See “Scott Pruitt Steps Down From EPA

CNBC reports that in making the announcement, Trump introduced Wheeler as an “acting administrator who, I will tell you, is going to be made permanent. He’s done a fantastic job, and I want to congratulate him.”

According to Reuters, Wheeler worked at the EPA in the 1990s, and was later a staffer for Senator Jim Inhofe (R-OK), an outspoken climate change denier. He later lobbied for energy companies such as Murray Energy Corp and Xcel Energy. Prior to his appointment as the top official at the EPA, he had been the agency’s deputy administrator for several months.

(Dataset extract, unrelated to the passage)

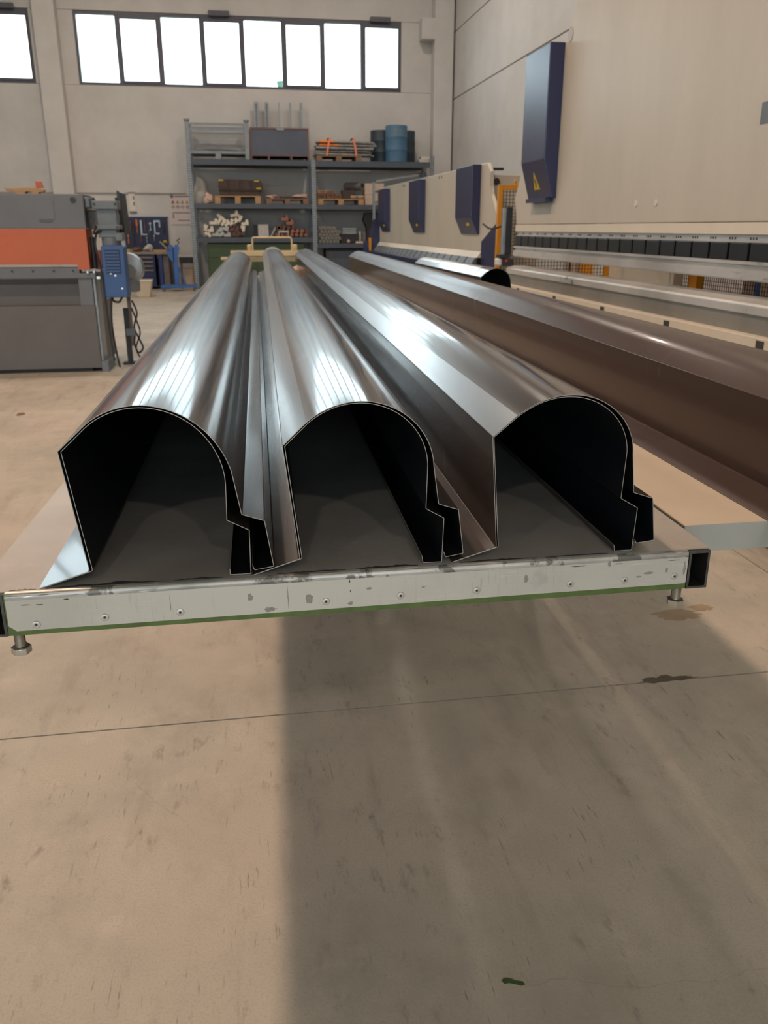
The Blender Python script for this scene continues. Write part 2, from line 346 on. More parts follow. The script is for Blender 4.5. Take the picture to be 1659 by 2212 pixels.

Environmentalists were quick to criticize the announcement. “In normal times, a zealous fossil fuel apologist and the top official in charge of protecting children’s health from pollution would be two separate people with conflicting agendas,” Ken Cook, president of the Environmental Working Group, tells The Washington Post. “But this is the Trump administration, where a former top coal lobbyist could become administrator of the EPA.”

See “EPA Postpones Decision on Rule to Restrict Scientific Input

Correction (November 19): We corrected a sentence near the bottom of the article to clarify that Wheeler was nominated to be appointed, rather than appointed. The Scientist regrets the error.